## Begin
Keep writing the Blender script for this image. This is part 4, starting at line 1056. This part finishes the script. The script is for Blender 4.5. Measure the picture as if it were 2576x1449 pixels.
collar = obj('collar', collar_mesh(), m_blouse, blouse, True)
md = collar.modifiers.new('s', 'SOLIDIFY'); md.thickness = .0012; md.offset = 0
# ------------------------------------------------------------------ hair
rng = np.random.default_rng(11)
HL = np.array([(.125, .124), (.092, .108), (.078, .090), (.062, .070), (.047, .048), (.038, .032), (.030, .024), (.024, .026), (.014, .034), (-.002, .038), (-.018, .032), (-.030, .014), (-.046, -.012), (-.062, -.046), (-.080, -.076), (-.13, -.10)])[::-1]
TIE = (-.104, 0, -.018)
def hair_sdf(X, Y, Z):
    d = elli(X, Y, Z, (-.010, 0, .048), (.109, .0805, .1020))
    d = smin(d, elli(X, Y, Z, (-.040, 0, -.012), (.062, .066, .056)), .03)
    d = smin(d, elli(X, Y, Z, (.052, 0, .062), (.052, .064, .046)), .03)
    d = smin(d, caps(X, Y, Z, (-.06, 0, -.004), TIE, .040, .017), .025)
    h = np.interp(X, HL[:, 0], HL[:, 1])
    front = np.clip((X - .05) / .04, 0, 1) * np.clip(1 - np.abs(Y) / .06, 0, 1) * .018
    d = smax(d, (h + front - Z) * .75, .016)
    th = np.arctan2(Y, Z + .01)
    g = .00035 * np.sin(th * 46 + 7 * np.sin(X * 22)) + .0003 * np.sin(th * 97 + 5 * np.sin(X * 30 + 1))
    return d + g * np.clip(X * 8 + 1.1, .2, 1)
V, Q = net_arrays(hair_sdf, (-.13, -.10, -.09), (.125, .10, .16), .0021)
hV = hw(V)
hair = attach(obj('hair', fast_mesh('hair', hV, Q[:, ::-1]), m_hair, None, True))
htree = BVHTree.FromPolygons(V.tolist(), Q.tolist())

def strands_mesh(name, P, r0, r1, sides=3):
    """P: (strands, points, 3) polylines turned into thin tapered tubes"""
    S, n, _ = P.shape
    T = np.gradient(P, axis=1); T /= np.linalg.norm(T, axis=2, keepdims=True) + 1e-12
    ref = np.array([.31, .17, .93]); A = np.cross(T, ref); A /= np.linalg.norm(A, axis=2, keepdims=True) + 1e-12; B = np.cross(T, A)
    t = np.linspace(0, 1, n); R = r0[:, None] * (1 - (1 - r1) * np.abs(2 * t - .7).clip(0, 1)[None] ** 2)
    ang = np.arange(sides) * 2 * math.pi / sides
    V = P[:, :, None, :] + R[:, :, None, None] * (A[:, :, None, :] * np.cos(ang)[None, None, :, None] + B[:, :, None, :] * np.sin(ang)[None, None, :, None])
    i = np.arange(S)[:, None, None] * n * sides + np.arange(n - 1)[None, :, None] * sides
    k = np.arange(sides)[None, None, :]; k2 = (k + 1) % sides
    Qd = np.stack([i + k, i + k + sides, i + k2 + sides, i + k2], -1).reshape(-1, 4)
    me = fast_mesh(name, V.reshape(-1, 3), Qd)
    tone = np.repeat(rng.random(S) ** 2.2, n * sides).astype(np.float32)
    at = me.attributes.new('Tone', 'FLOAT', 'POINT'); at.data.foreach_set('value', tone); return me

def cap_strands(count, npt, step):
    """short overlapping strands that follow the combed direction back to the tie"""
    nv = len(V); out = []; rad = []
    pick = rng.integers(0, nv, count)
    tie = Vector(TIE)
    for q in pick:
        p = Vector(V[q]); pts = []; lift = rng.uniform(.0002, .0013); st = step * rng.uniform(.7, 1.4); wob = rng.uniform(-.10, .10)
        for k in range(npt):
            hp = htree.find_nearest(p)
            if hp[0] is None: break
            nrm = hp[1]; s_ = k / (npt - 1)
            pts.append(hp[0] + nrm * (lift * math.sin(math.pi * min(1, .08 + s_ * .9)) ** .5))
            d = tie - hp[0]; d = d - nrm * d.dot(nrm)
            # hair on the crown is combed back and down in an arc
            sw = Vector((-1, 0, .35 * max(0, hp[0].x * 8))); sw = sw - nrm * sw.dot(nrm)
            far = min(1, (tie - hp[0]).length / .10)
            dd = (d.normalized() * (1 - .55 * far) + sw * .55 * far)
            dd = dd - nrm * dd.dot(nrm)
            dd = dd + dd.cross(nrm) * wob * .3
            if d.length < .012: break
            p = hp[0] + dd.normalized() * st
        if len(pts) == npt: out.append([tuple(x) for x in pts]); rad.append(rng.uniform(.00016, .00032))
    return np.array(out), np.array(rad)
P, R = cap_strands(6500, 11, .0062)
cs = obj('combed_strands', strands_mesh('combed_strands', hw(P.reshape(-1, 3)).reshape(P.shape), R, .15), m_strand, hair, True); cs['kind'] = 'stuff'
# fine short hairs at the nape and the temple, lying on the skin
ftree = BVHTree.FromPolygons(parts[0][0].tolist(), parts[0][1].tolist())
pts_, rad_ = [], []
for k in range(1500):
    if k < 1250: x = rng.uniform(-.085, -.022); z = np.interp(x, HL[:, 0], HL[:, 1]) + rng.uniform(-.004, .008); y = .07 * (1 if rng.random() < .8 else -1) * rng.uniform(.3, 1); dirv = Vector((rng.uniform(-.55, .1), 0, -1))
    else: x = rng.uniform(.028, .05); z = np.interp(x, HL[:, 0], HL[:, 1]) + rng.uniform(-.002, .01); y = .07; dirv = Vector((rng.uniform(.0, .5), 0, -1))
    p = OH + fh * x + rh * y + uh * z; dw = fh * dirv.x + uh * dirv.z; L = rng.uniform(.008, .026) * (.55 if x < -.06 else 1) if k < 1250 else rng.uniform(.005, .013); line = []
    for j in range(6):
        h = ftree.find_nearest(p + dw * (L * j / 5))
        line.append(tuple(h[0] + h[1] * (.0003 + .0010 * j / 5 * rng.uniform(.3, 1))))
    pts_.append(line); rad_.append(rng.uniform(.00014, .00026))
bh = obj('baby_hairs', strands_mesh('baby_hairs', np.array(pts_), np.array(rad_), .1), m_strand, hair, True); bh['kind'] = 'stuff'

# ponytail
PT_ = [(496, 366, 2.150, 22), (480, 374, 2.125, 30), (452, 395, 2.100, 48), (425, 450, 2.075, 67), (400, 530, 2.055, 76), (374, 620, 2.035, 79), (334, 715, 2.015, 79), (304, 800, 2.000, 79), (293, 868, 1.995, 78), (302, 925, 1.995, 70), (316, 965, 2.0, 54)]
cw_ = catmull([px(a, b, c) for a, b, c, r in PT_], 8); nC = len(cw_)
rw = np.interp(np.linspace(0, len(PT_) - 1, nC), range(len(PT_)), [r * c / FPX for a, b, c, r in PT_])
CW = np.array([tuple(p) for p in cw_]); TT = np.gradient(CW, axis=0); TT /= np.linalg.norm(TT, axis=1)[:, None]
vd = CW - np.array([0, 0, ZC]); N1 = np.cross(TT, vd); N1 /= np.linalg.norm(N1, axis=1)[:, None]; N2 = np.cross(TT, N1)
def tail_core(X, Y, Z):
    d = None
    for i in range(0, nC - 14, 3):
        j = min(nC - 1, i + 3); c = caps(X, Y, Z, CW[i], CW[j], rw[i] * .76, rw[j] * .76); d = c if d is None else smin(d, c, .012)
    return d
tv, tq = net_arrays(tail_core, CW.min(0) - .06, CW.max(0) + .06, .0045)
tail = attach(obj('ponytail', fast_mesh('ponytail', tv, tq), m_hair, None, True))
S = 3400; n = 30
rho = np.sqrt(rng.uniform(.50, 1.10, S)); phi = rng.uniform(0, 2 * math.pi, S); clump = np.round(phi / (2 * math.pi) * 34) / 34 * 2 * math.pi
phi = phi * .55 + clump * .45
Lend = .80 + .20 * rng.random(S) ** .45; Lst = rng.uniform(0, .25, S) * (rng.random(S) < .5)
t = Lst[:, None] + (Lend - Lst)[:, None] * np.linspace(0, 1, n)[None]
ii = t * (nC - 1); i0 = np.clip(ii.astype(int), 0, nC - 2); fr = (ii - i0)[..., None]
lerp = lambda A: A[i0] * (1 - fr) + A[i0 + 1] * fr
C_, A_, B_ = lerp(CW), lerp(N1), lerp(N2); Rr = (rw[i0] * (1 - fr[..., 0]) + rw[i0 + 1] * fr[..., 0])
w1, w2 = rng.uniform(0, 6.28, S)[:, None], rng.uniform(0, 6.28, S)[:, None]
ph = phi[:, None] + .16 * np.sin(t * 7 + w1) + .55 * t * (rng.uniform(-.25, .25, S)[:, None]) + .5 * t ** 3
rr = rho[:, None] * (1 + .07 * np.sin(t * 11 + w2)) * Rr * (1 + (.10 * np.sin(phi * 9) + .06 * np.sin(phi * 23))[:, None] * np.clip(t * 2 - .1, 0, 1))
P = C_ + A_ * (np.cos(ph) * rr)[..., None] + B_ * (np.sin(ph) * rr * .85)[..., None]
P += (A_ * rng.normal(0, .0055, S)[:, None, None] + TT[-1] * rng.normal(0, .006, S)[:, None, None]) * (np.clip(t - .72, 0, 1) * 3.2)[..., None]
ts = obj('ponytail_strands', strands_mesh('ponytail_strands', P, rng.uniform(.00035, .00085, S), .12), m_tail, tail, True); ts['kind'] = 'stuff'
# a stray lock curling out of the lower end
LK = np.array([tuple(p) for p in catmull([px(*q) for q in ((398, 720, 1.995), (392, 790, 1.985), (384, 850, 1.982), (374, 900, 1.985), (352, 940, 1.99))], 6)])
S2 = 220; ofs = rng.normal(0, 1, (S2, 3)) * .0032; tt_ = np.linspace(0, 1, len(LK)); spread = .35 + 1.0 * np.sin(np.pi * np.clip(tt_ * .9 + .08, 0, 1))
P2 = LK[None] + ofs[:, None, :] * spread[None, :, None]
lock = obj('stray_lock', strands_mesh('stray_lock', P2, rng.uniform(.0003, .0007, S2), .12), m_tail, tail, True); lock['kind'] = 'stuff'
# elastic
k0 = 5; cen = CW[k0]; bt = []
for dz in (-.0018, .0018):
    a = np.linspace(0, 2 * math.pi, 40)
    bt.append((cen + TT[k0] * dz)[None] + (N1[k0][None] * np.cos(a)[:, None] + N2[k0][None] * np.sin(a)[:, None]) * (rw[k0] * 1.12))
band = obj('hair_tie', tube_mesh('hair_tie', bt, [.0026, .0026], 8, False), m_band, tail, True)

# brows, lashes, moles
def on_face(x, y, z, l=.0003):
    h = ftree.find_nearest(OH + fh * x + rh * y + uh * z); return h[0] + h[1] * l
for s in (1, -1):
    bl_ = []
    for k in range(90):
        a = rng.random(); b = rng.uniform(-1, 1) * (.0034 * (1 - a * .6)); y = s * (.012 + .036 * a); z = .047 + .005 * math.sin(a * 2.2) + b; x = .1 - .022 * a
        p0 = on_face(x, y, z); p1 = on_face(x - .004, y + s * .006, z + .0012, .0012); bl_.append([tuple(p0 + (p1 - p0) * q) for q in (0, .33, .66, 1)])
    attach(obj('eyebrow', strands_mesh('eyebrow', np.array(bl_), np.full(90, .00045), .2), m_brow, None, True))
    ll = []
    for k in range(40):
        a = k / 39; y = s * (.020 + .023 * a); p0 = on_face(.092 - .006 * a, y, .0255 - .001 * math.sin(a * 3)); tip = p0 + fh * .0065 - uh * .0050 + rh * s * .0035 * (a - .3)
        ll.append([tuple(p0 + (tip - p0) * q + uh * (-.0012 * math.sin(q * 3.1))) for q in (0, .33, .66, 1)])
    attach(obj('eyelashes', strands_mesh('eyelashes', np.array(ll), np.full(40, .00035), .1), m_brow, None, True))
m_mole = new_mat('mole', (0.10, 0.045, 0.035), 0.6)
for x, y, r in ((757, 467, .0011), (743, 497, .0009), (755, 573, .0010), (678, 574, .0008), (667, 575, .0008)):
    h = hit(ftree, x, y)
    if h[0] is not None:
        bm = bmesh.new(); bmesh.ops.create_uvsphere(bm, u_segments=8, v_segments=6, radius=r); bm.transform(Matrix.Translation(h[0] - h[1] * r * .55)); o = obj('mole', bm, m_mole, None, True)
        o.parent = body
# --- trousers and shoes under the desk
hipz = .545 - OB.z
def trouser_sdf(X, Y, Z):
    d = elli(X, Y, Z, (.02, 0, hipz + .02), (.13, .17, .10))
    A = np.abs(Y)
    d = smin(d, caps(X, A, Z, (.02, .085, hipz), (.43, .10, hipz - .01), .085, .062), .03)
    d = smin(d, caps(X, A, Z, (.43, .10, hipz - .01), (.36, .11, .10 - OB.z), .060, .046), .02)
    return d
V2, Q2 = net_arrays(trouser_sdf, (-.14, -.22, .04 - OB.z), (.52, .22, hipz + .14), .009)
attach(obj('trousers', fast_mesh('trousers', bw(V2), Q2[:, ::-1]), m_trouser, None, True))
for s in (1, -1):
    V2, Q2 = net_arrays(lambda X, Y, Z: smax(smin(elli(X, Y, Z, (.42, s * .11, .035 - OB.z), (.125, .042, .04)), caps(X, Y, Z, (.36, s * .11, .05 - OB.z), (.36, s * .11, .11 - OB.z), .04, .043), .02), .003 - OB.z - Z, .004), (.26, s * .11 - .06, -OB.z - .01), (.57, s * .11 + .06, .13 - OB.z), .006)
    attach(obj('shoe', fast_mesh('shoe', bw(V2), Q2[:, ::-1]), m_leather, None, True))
## End
(Work to be completed):
Give again, word for word, the lines of the listing, starting at its first line and ending with the line containing "htree = BVHTree.FromPolygons(V.tolist(), Q.tolist())".

(Result for this task):
Keep writing the Blender script for this image. This is part 4, starting at line 1056. This part finishes the script. The script is for Blender 4.5. Measure the picture as if it were 2576x1449 pixels.
collar = obj('collar', collar_mesh(), m_blouse, blouse, True)
md = collar.modifiers.new('s', 'SOLIDIFY'); md.thickness = .0012; md.offset = 0
# ------------------------------------------------------------------ hair
rng = np.random.default_rng(11)
HL = np.array([(.125, .124), (.092, .108), (.078, .090), (.062, .070), (.047, .048), (.038, .032), (.030, .024), (.024, .026), (.014, .034), (-.002, .038), (-.018, .032), (-.030, .014), (-.046, -.012), (-.062, -.046), (-.080, -.076), (-.13, -.10)])[::-1]
TIE = (-.104, 0, -.018)
def hair_sdf(X, Y, Z):
    d = elli(X, Y, Z, (-.010, 0, .048), (.109, .0805, .1020))
    d = smin(d, elli(X, Y, Z, (-.040, 0, -.012), (.062, .066, .056)), .03)
    d = smin(d, elli(X, Y, Z, (.052, 0, .062), (.052, .064, .046)), .03)
    d = smin(d, caps(X, Y, Z, (-.06, 0, -.004), TIE, .040, .017), .025)
    h = np.interp(X, HL[:, 0], HL[:, 1])
    front = np.clip((X - .05) / .04, 0, 1) * np.clip(1 - np.abs(Y) / .06, 0, 1) * .018
    d = smax(d, (h + front - Z) * .75, .016)
    th = np.arctan2(Y, Z + .01)
    g = .00035 * np.sin(th * 46 + 7 * np.sin(X * 22)) + .0003 * np.sin(th * 97 + 5 * np.sin(X * 30 + 1))
    return d + g * np.clip(X * 8 + 1.1, .2, 1)
V, Q = net_arrays(hair_sdf, (-.13, -.10, -.09), (.125, .10, .16), .0021)
hV = hw(V)
hair = attach(obj('hair', fast_mesh('hair', hV, Q[:, ::-1]), m_hair, None, True))
htree = BVHTree.FromPolygons(V.tolist(), Q.tolist())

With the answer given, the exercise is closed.